Действительным мотивом, побудившим меня ввязаться в это трудное и запутанное дело, был отнюдь не патриотизм. У меня нет чувства, что я был бы как-то особенно доволен от того, что “Слово о полку Игореве” написано в XII веке, или огорчен от того, что в XVIII. Если я и был чем-то недоволен и огорчен, то совсем другим — ощущением слабости и второсортности нашей лингвистической науки, если она за столько времени не может поставить обоснованный диагноз лежащему перед нами тексту”
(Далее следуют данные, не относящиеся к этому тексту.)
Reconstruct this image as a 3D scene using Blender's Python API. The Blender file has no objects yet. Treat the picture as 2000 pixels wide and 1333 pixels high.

(http://www.sibai.ru/index.php?Itemid=1079&id=941&option=com_content&task=view).

[9] Покушения эти давно уже преследуют человечество: то вдруг заявляется, что Земля – не центр вселенной, то, что человек, скорее всего, произошел от обезьяны, то, что экономические интересы и подавленные сексуальные  желания влияют на его жизнь. Одни сплошные огорчения.

[10] Как пушкинисту Перцову, конечно, известна история публикации “Гавриилиады” — сначала заграницей и только много позже в России, причем долгое время с купюрами кощунственных мест. То же относится к лермонтовскому “Демону”, а в случае политического инакомыслия — к огромному количеству текстов, как до, так и после революции. Синявский и Лосев натурально вписываются в эту картину. В результате, русский читатель испытывает хроническое отставание от собственной литературы. Перцов в этой печальной ситуации странным образом идентифицирует себя не с вольной прессой (часто, увы, зарубежной), а с цензурой. Говорю по собственному опыту – однажды он в качестве редактора уже пытался (безуспешно, см. bib115) воспрепятствовать публикации моей статьи в российском лингвистическом издании – на том основании, что в ней сочувственно поминался Синявский.

[11] Характерно, что эпиграфом к своей статье Перцов взял две цитаты из Пушкина, как если бы речь шла исключительно о Пушкине, а не о задачах филологии, да и вообще как если бы Пушкин был авторитетом по всем вопросам.

[12] Боязнь “измены” филологическому призванию можно, вероятно, понять и всерьез — как опасение, что демифологизация кумиров приведет к девальвации самой профессии. Думаю, что подобные опасения  необоснованны: другие науки, миновав сакральную фазу, прекрасно  развиваются.

[13] Это понятие было апроприировано покойным М. И. Шапиром (чем я как автор могу только гордиться) под слегка измененным названием “дурнописи”. Перцова оскорбляет мое приложение понятия “плохопись” к поэтике Хлебникова.

[14] Полезность книги Катаевой, при всех ее недостатках, в том, что она привлекает внимание к теме, табуируемой ахматоведческим истеблишментом.

[15] Опровержению клеветнических намеков Синявского на немужественность Пушкина Перцов отводит немало места, заодно возвращая мужское достоинство и его рукам. Но главное проявление мужествености нашего национального поэта мы, конечно, должны видеть вообще не в легкомысленной порнухе, а в воспевании ратного дела:

“Слово ножка естественно употребить применительно к младенцу или красотке, а не к стройно сложенному мускулистому юноше…  Присутствовавшие были потрясены мужественными и гордыми строфами “Воспоминаний в Царском Селе”, исполненными удивительных для юноши поэтических достоинств, написанными рукой “не мальчика, но мужа”… В БОЛЬШУЮ ПОЭЗИЮ [выделено Перцовым – А. Ж.] он вошел торжественными сильными стихами, опубликованными в журналах, а не любовной лирикой, ограниченной в ранней юности Пушкина стенами Лицея.”.